Bon BOULLOGNE
En 2014, dans sa préface au catalogue de l’exposition Bon Boullogne (1649-1717), un chef d’école au Grand siècle, présentée au musée national Magnin de Dijon, Pierre Rosenberg écrivait : « L’histoire de la peinture française entre 1690-1695, dates respectives de la mort de Charles Lebrun et de Pierre Mignard, et l’arrivée au pouvoir vers 1725-1730 de la génération dite de 1700, ainsi nommée du fait du grand nombre d’artistes de talent nés autour de cette date reste à écrire.
Le commissaire scientifique François Marandet y présenta un tableau de la collection Gramont : le portrait de Marie-Christine de Noailles et de sa fille Adélaïde de Gramont qu’il attribuait à Bon Boullogne comme les portraits d’Antoine V duc de Guiche, seul ou avec ses fils.
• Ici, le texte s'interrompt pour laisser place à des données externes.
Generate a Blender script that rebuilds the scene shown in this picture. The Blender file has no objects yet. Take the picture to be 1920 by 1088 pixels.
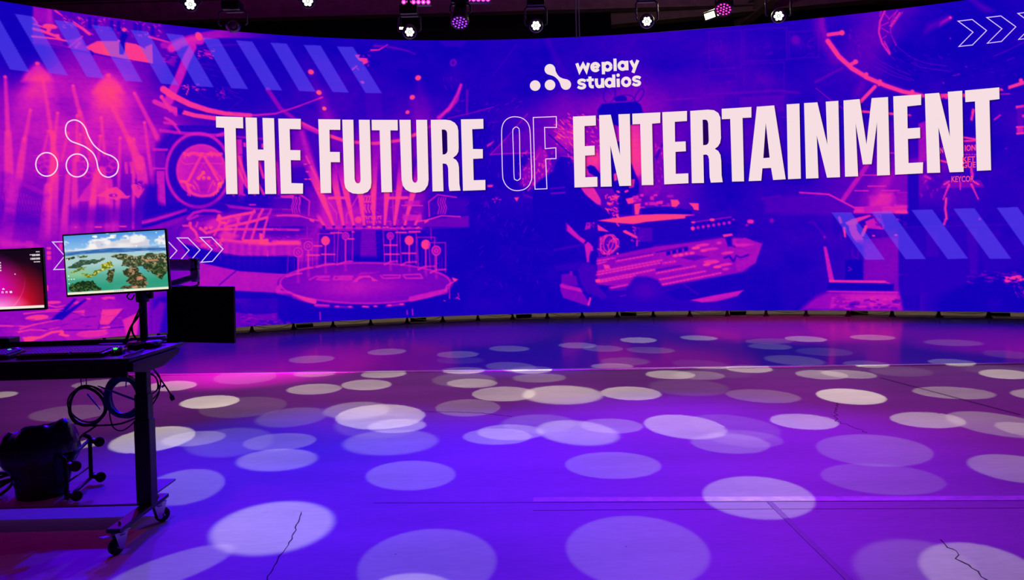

Il avait découvert qu’en 1711, Bon Boullogne était alors expressément qualifié « peintre du duc de Gramont ». Le duc de Gramont était encore Antoine IV Charles qui publia en 1716 les Mémoires de son père Antoine III, mêlés aux siens. Dans ses écrits il faisait preuve d’un certain humour. Sa propre ambassade à Madrid en 1704-1705 auprès de Philippe V d’Espagne, petit-fils de Louis XIV, ne rencontra pas un grand succès mais lui rapporta le collier de la Toison d’or et un cadeau somptueux de trois peintures exceptionnelles du Titien, Diane et Actéon, Diane et Callisto, et l’Enlèvement d’Europe, vendus peu après au duc d’Orléans et aujourd’hui conservées à Edimbourg et à Boston.
L’inventaire après décès d’Antoine IV Charles de Gramont en 1720 révèle « qu’il possédait une sorte de petit panthéon de la peinture française moderne ». Une Vénus sur les eaux de « Boullogne l’Aîné » est prisée 1200 livres. Le peintre agissait depuis l’aube du siècle comme conseiller du duc dans ses acquisitions et même était prêt à s’engager pour la cour d’Espagne au moment de son ambassade. Le goût du duc de Gramont pour les arts est confirmé par son propos sur les collections du palais royal de Madrid. Antoine IV écrit dans ses Mémoires : « ce qui est admirable, ce sont les tableaux dont toutes les chambres sont pleines, et les tapisseries superbes, et beaucoup plus belles que celles de la couronne de France, dont Sa Majesté Catholique a huit cents tentures dans ses garde-meubles ». Le 12 juin 1720, le duc de Gramont choisit comme exécuteur testamentaire le duc de Tresmes et lui légua « le tableau de la Vierge tenant l’enfant Jésus, avec sa bordure, fait par Vandeck [Van Dyck], appartenant audit seigneur testateur ».
Le portrait familial de son fils Antoine V avec ses enfants ferait partie des « deux grands tableaux » exposés par Bon Boullogne au Salon de 1699, l’âge des garçons (9 et 10 ans) correspondant à leur représentation. Une reprise en petit (ricordo ?) de ce tableau existe dans une collection privée. Au même Salon, Boullogne présentait un « Portrait de la duchesse d’Aumont avec la fille de Madame la duchesse d’Humières », grand tableau « en large » qui a malheureusement disparu. Marandet souligne le style d’une inspiration plus proche de Van Dyck que de Hyacinthe Rigaud (attribution faite en 1812 pour ce tableau). Les sources révèlent, écrit-il, que Bon Boullogne avait exposé au Salon de 1704 des portraits "dans le goût de Van Dyck" ainsi que "dans le goût de Rembrandt". Or, telles sont exactement les deux références stylistiques qui sautent aux yeux ici conclut-il.